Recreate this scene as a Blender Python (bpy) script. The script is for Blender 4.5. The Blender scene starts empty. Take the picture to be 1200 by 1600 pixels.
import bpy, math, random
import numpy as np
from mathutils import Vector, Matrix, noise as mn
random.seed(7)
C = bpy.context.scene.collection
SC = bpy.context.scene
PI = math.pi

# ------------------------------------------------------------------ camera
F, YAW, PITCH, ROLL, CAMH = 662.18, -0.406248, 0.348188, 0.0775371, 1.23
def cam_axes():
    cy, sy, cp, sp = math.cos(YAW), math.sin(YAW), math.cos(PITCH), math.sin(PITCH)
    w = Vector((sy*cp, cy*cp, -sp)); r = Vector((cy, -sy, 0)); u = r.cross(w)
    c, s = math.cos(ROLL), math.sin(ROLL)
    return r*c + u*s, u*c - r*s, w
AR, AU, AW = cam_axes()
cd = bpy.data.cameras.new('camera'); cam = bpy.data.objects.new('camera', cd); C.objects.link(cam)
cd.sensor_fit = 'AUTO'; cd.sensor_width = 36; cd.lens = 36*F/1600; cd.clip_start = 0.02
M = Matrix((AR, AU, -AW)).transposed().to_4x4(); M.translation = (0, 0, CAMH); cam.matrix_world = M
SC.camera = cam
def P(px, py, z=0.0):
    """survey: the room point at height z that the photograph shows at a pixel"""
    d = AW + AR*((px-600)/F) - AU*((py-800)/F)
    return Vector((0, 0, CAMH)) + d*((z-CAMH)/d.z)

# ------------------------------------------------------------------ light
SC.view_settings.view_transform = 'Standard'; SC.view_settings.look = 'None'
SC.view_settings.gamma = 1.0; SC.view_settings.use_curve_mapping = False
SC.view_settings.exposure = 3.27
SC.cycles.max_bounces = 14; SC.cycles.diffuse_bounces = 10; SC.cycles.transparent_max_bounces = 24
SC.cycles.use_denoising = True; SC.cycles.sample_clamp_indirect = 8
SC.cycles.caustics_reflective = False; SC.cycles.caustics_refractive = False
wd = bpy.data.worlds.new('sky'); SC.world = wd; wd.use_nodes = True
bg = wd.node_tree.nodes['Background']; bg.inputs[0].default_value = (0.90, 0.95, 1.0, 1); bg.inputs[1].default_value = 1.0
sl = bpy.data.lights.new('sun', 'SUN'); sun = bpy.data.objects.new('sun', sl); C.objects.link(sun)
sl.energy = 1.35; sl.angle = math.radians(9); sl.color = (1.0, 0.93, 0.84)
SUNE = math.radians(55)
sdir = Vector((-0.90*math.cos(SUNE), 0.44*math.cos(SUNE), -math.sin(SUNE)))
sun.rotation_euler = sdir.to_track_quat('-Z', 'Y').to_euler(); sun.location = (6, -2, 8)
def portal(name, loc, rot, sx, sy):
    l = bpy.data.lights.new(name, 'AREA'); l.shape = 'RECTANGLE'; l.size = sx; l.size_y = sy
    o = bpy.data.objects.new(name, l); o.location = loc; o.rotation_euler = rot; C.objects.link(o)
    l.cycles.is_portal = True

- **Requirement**
Collect, from the material above, every line containing the word "scene".

- **Output below**
Recreate this scene as a Blender Python (bpy) script. The script is for Blender 4.5. The Blender scene starts empty. Take the picture to be 1200 by 1600 pixels.
C = bpy.context.scene.collection
SC = bpy.context.scene